PT on the Net Research

Glute Firing with Leg Press


Question:

One of my fellow trainers has a degree in Kinesiology and a difference of opinion from me. A member was doing the leg press with her feet externally rotated and wide, in the mindset of stimulating more glute involvement. I argued that she was stimulating less glute, as well as encouraging poor anatomical alignment. He disagreed with me stating that she was affecting more muscle, that the position (externally rotated) was natural and gave the example of power lifter's externally rotating when deadlifting. Isn't the gluteus medius and maximus shortened in a externally rotated position, thereby limiting the contraction of the muscle? Any insight you can give me would be thoroughly appreciated.

Answer:

In any leg press, the load has been "artificially" redirected to one of various angles (depending on the maker/model of the machine.) These artificially isolated and fixed machines allow for very little natural hip extension due the fact that the hips remain in a position of flexion throughout the entire ROM. What this equates to is a decrease in hip extension ROM and therefore a decrease in overall glute involvement, regardless of the degree of external rotation of the hips. Externally rotating the hip will begin to take the lower extremity out of the sagittal plane, approaching the frontal plane. This will "pre shorten" the external rotators of the hip (piriformis/rotators, posterior fibers of the glute medius, some glute max fibers...) as well as directing more force and stress into the SI joint.

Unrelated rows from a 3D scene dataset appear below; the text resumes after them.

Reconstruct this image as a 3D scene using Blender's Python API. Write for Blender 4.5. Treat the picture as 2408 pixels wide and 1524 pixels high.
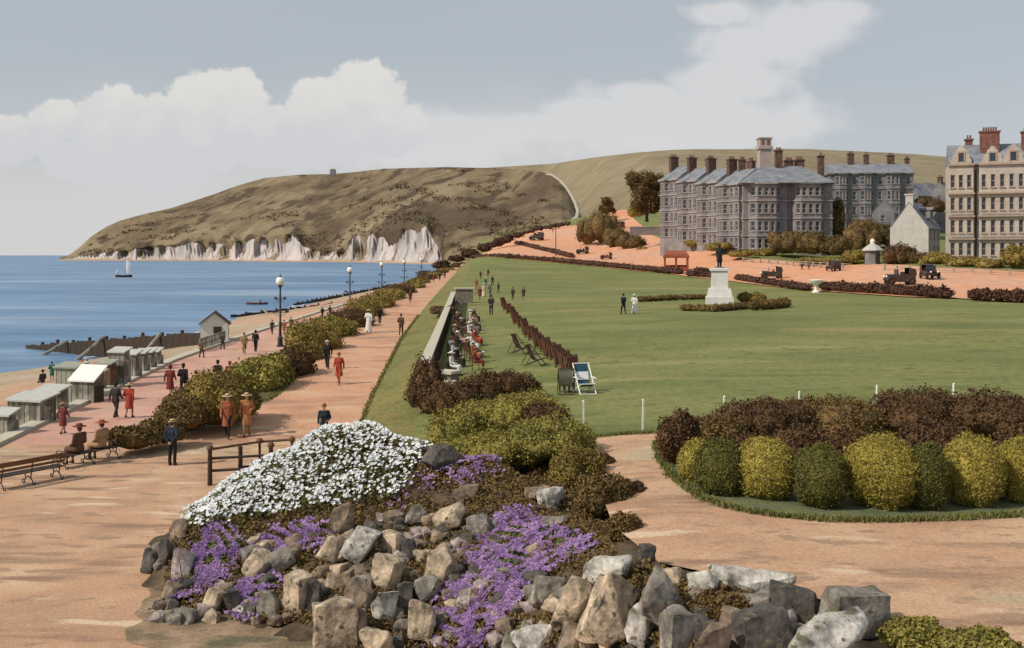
import bpy, bmesh, math, random
import numpy as np
from mathutils import Vector, Matrix, noise as mnoise
for o in list(bpy.data.objects): bpy.data.objects.remove(o)
S = bpy.context.scene
COL = S.collection
R = math.radians
# ------------------------------------------------------------------ camera, sky, sun, exposure
F, CX, HY = 2341.0, 1204.0, 600.0          # focal length, centre column and horizon row of the photo in its 2408-wide frame
cd = bpy.data.cameras.new('camera'); cam = bpy.data.objects.new('camera', cd); COL.objects.link(cam)
cam.location = (0, 0, 0); cam.rotation_euler = (R(90), 0, 0)
cd.sensor_width = 36; cd.lens = 36*F/2408; cd.shift_y = -(762-HY)/2408
cd.clip_start = .1; cd.clip_end = 60000
S.camera = cam
S.render.engine = 'CYCLES'
S.cycles.max_bounces = 4; S.cycles.diffuse_bounces = 2; S.cycles.glossy_bounces = 2; S.cycles.transmission_bounces = 2
S.view_settings.view_transform = 'Standard'; S.view_settings.look = 'None'
S.view_settings.exposure = 0.0; S.view_settings.gamma = 1
SUN_EL, SUN_AZ = 42, 205                   # azimuth of the sun, measured from +X towards +Y
sdir = Vector((math.cos(R(SUN_EL))*math.cos(R(SUN_AZ)), math.cos(R(SUN_EL))*math.sin(R(SUN_AZ)), math.sin(R(SUN_EL))))
sl = bpy.data.lights.new('sun', 'SUN'); sl.energy = 3.65; sl.angle = R(0.6); sl.color = (1, .91, .77)
so = bpy.data.objects.new('sun', sl); COL.objects.link(so)
so.rotation_euler = sdir.to_track_quat('Z', 'Y').to_euler()

def world():
    w = bpy.data.worlds.new('World'); S.world = w; w.use_nodes = True
    nt = w.node_tree; N = nt.nodes; L = nt.links; N.clear()
    out = N.new('ShaderNodeOutputWorld'); bg = N.new('ShaderNodeBackground'); L.new(bg.outputs[0], out.inputs[0])
    sky = N.new('ShaderNodeTexSky'); sky.sky_type = 'NISHITA'; sky.sun_disc = False
    sky.sun_elevation = R(SUN_EL); sky.sun_rotation = R(90-SUN_AZ); sky.air_density = 1.0; sky.dust_density = 1.6
    tc = N.new('ShaderNodeTexCoord'); sp = N.new('ShaderNodeSeparateXYZ'); L.new(tc.outputs['Generated'], sp.inputs[0])
    def M(op, a, b=None, c=None):
        n = N.new('ShaderNodeMath'); n.operation = op
        for i, x in enumerate((a, b, c)):
            if x is None: continue
            if isinstance(x, (int, float)): n.inputs[i].default_value = x
            else: L.new(x, n.inputs[i])
        return n.outputs[0]
    y = M('MAXIMUM', sp.outputs[1], .05)
    u = M('DIVIDE', sp.outputs[0], y); v = M('DIVIDE', sp.outputs[2], y)
    cv = N.new('ShaderNodeCombineXYZ'); L.new(u, cv.inputs[0]); L.new(v, cv.inputs[1])
    def noise(scale, detail, off=0, rough=.55):
        n = N.new('ShaderNodeTexNoise'); n.inputs['Scale'].default_value = scale; n.inputs['Detail'].default_value = detail
        n.inputs['Roughness'].default_value = rough
        mp = N.new('ShaderNodeVectorMath'); mp.operation = 'ADD'; mp.inputs[1].default_value = (off, off*.7, off*.3)
        L.new(cv.outputs[0], mp.inputs[0]); L.new(mp.outputs[0], n.inputs['Vector'])
        return n.outputs[0]
    n1, n2, n3 = noise(34, 5, 3.1), noise(7, 3, 7.7), noise(95, 2, 1.3)
    def field(blobs):
        best = None
        for (px, py, rx, ry) in blobs:
            a = M('MULTIPLY', M('SUBTRACT', u, (px-CX)/F), F/rx); b = M('MULTIPLY', M('SUBTRACT', v, (HY-py)/F), F/ry)
            d = M('SQRT', M('ADD', M('MULTIPLY', a, a), M('MULTIPLY', b, b)))
            e = M('SUBTRACT', 1.0, d)
            best = e if best is None else M('MAXIMUM', best, e)
        return best
    def sstep(x, a, b):
        n = N.new('ShaderNodeMapRange'); n.interpolation_type = 'SMOOTHSTEP'
        L.new(x, n.inputs[0]); n.inputs[1].default_value = a; n.inputs[2].default_value = b
        return n.outputs[0]
    # cumulus heads over the headland
    heads = field([(30,330,110,60),(130,290,75,62),(265,285,110,95),(380,290,100,75),(510,245,130,98),(590,300,120,70),(740,245,75,68),(860,225,110,88),(900,300,120,80),
                   (690,330,220,80),(330,370,300,80)])
    h = M('ADD', heads, M('MULTIPLY', M('SUBTRACT', n1, .5), .95)); h = M('ADD', h, M('MULTIPLY', M('SUBTRACT', n3, .5), .35))
    cum = sstep(h, .02, .2)
    # thin sheet of cloud to the right
    sheet = field([(1050,330,330,90),(1250,300,230,55),(1400,262,190,42),(1510,225,110,42),(1600,300,420,110),(1720,190,170,75),(1760,110,170,70),(1880,60,170,75),(1960,30,130,50),(1700,30,100,40)])
    s = M('ADD', sheet, M('MULTIPLY', M('SUBTRACT', n2, .5), 1.1)); s = M('ADD', s, M('MULTIPLY', M('SUBTRACT', n1, .5), .9))
    thin = M('MULTIPLY', sstep(s, -.08, .5), .85)
    # pale air low over the sea and the downs
    lo = sstep(M('ADD', v, M('MULTIPLY', M('SUBTRACT', n2, .5), .1)), .21, .03)
    lowr = M('MULTIPLY', lo, sstep(u, .42, .1)); lowr = M('MAXIMUM', lowr, M('MULTIPLY', lo, .35))
    high = M('MULTIPLY', n2, .25)
    front = sstep(sp.outputs[1], .05, .15)
    mx = N.new('ShaderNodeMix'); mx.data_type = 'RGBA'; mx.inputs['A'].default_value = (0,0,0,1)
    hs = N.new('ShaderNodeHueSaturation'); hs.inputs['Saturation'].default_value = .48; hs.inputs['Value'].default_value = 1.0
    L.new(sky.outputs[0], hs.inputs['Color'])
    def mix(fac, a, b):
        m = N.new('ShaderNodeMix'); m.data_type = 'RGBA'
        if isinstance(fac, float): m.inputs['Factor'].default_value = fac
        else: L.new(fac, m.inputs['Factor'])
        for k, x in (('A', a), ('B', b)):
            i = [q for q in m.inputs if q.name == k and q.type == 'RGBA'][0]
            if isinstance(x, tuple): i.default_value = x+(1,)
            else: L.new(x, i)
        return [q for q in m.outputs if q.type == 'RGBA'][0]
    K = 10.0
    c = mix(.66, hs.outputs[0], (.47*K, .53*K, .58*K))
    c = mix(M('MULTIPLY', high, 1.0), c, (.52*K, .55*K, .58*K))
    c = mix(M('MULTIPLY', lowr, .92), c, (.66*K, .65*K, .645*K))
    c = mix(M('MULTIPLY', thin, front), c, (.68*K, .68*K, .69*K))
    shade = sstep(M('ADD', v, M('MULTIPLY', M('SUBTRACT', n1, .5), .09)), .10, .185)
    cc = mix(shade, (.62*K, .63*K, .655*K), (.75*K, .73*K, .695*K))
    c = mix(M('MULTIPLY', M('MULTIPLY', cum, .92), front), c, cc)
    L.new(c, bg.inputs[0]); bg.inputs[1].default_value = .1
world()

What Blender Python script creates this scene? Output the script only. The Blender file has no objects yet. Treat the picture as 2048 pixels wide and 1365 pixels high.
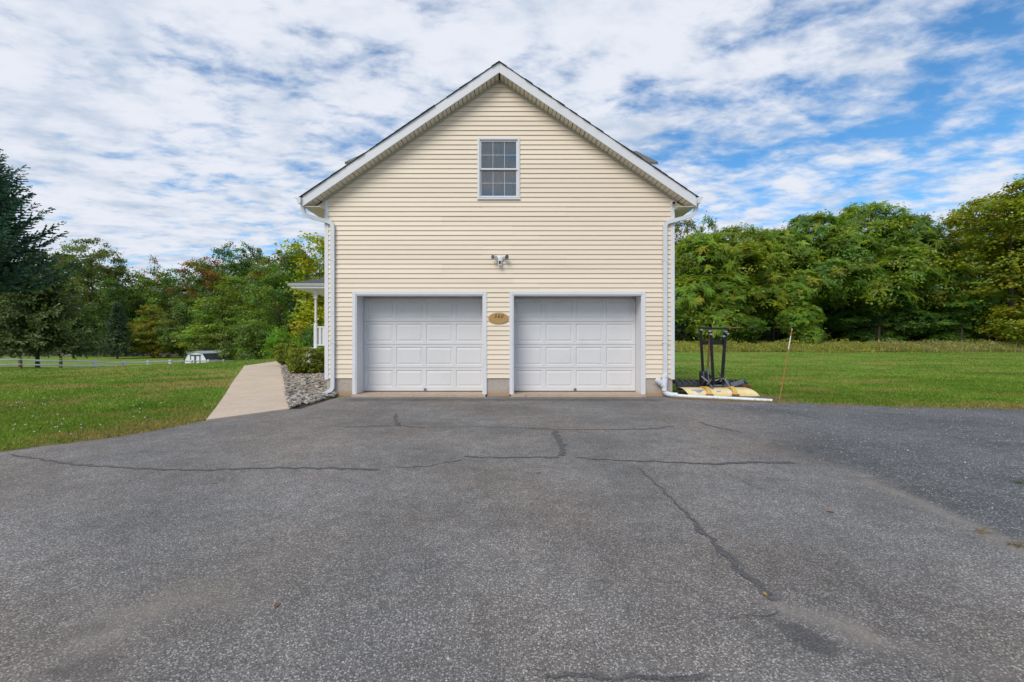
import bpy, math, random
import numpy as np
from mathutils import Vector, Matrix

S = bpy.context.scene
COL = S.collection
random.seed(7)
RNG = np.random.default_rng(7)
R = math.radians

# ------------------------------------------------------------------ camera, sky, sun, exposure
CAM_H = 1.25
F = 870.0                                   # focal length in photo pixels (2048 wide)
cam_d = bpy.data.cameras.new('camera')
cam_d.sensor_width = 36.0
cam_d.lens = 36.0 * F / 2048.0
cam_d.clip_end = 3000
cam = bpy.data.objects.new('camera', cam_d)
cam.location = (0, 0, CAM_H)
cam.rotation_euler = (R(90), 0, 0)
COL.objects.link(cam)
S.camera = cam

SUN_EL, SUN_AZ = 42.0, 208.0                # azimuth clockwise from +Y (the view direction): behind and to the left
wd = bpy.data.worlds.new('World')
S.world = wd
wd.use_nodes = True
wn, wl = wd.node_tree.nodes, wd.node_tree.links
wn.clear()


def wnode(t, **k):
    n = wn.new(t)
    for a, b in k.items():
        setattr(n, a, b)
    return n


def wmath(op, a, b=None, c=None):
    n = wn.new('ShaderNodeMath')
    n.operation = op
    for i, v in enumerate((a, b, c)):
        if v is None:
            continue
        if isinstance(v, (int, float)):
            n.inputs[i].default_value = v
        else:
            wl.new(v, n.inputs[i])
    return n.outputs[0]


def wramp(v, a, b):
    n = wn.new('ShaderNodeMapRange')
    n.interpolation_type = 'SMOOTHSTEP'
    wl.new(v, n.inputs['Value'])
    n.inputs['From Min'].default_value = a
    n.inputs['From Max'].default_value = b
    return n.outputs[0]


sky = wnode('ShaderNodeTexSky', sky_type='NISHITA', sun_disc=False)
sky.sun_elevation = R(SUN_EL)
sky.sun_rotation = R(SUN_AZ)
sky.air_density = 1.0
sky.dust_density = 0.4
sky.ozone_density = 2.0
tc = wnode('ShaderNodeTexCoord')
sp = wnode('ShaderNodeSeparateXYZ')
wl.new(tc.outputs['Generated'], sp.inputs[0])
zz = wmath('ADD', wmath('MAXIMUM', sp.outputs['Z'], 0.0), 0.10)
px_ = wmath('DIVIDE', sp.outputs['X'], zz)
py_ = wmath('DIVIDE', sp.outputs['Y'], zz)
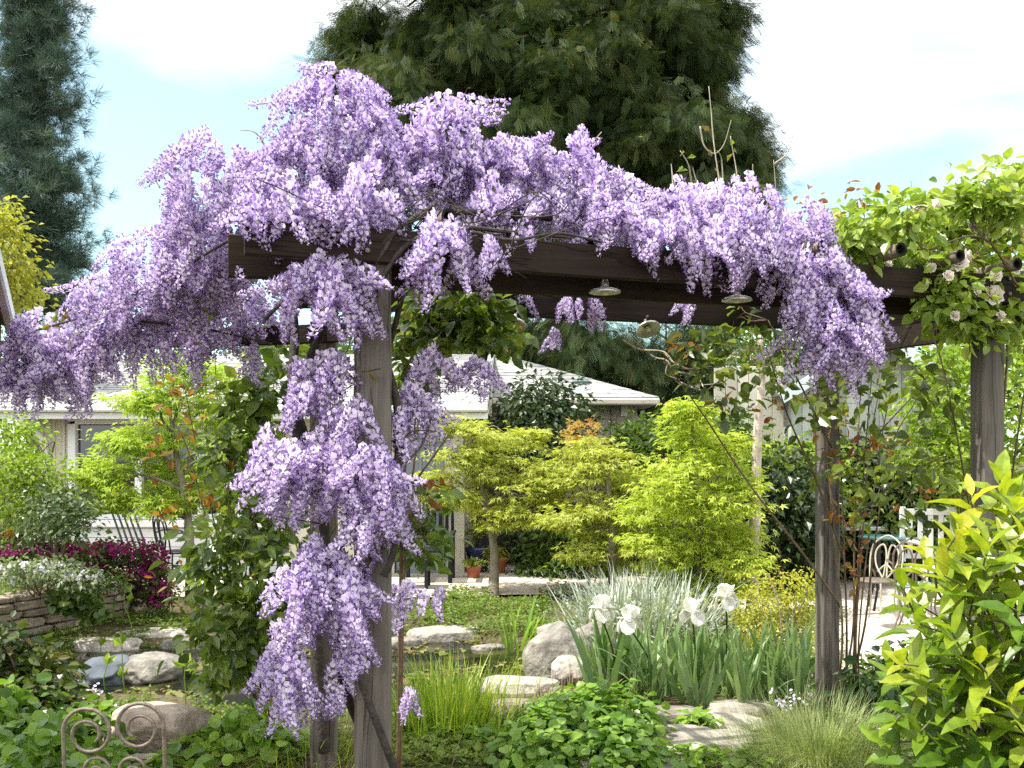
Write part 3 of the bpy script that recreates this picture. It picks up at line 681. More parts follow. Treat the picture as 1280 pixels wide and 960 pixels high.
# ================================================================== ground, patio, pond
def ground_mat():
    m, nt, N, L = newmat('garden_soil')
    p = N.new('ShaderNodeBsdfPrincipled'); p.inputs['Roughness'].default_value = .95; p.inputs['Specular IOR Level'].default_value = .15
    tc = N.new('ShaderNodeTexCoord')
    a = N.new('ShaderNodeTexNoise'); a.inputs['Scale'].default_value = 1.4; a.inputs['Detail'].default_value = 8; L.new(tc.outputs['Object'], a.inputs['Vector'])
    b = N.new('ShaderNodeTexNoise'); b.inputs['Scale'].default_value = 26; b.inputs['Detail'].default_value = 8; L.new(tc.outputs['Object'], b.inputs['Vector'])
    ra = ramp(N, [(.35,(.045,.04,.018)),(.5,(.10,.085,.05)),(.62,(.06,.075,.022))]); L.new(a.outputs['Fac'], ra.inputs[0])
    rb = ramp(N, [(.3,(.45,.42,.4)),(.7,(1.6,1.55,1.4))]); L.new(b.outputs['Fac'], rb.inputs[0])
    mul = N.new('ShaderNodeMix'); mul.data_type = 'RGBA'; mul.blend_type = 'MULTIPLY'; mul.inputs[0].default_value = 1
    L.new(ra.outputs[0], mul.inputs[6]); L.new(rb.outputs[0], mul.inputs[7]); L.new(mul.outputs[2], p.inputs['Base Color'])
    bp = N.new('ShaderNodeBump'); bp.inputs['Strength'].default_value = .8; bp.inputs['Distance'].default_value = .03; L.new(b.outputs['Fac'], bp.inputs['Height']); L.new(bp.outputs[0], p.inputs['Normal'])
    o = N.new('ShaderNodeOutputMaterial'); L.new(p.outputs[0], o.inputs[0]); return m
xs = np.concatenate([-np.geomspace(400,8,18), np.arange(-7.5,7.6,.085), np.geomspace(8,400,18)])
ys = np.concatenate([-np.geomspace(300,.5,14), np.arange(0,3,.5), np.arange(3,12.6,.085), np.geomspace(13,700,24)])
X, Y = np.meshgrid(xs, ys); Zg = gz(X, Y)
nx, ny = len(xs), len(ys); i = np.arange(ny-1)[:,None]*nx; j = np.arange(nx-1)[None]
Q = np.stack([i+j, i+j+1, i+nx+j+1, i+nx+j], -1).reshape(-1,4)
g = MB(); g.add(np.stack([X,Y,Zg],-1).reshape(-1,3), Q); struct('ground', g, ground_mat(), True)
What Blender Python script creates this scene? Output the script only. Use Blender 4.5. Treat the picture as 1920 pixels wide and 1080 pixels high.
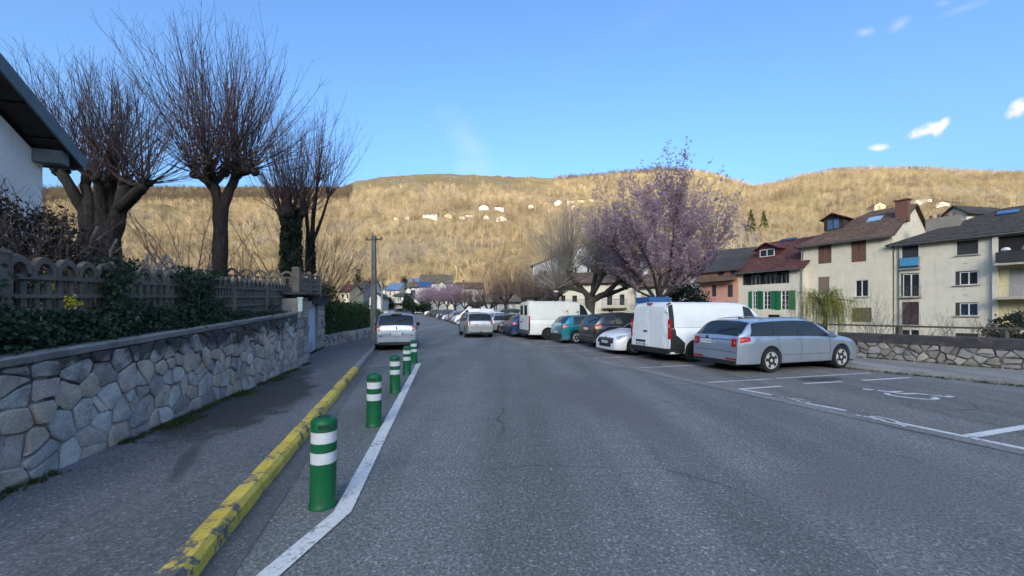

Comparing a deadlift to a leg press is LITERALLY like comparing apples to oranges! The deadlift involves intense recruitment of the "inner unit" muscles (deep abdominal wall and spinal stabilizers) as they perform synergistically with the powerful muscles of the outer unit (upper and lower extremity) in order to complete the movement. Contrast this with the artificially fixed and isolated leg press, which requires comparatively little synergy between these two groups of muscles, possibly programming dysfunction into the body if performed with chronic regularity. This is because leg strength is ultimately increased drastically out of proportion to spinal strength.

References:

  1. Purvis, T; Simon, M. (2001). Resistance Training Specialist
  2. Kendal, McCreary, Provance. (1993). Muscles Testing and Function. (4th Ed.)
  3. Slavin, M. (2000). The Science and Physiology of Movement. (course manual)
  4. Integrated Training for the New Millenium. (NASM)
  5. Naumann, D. (2002). Kinesiology of the Musculoskeletal System.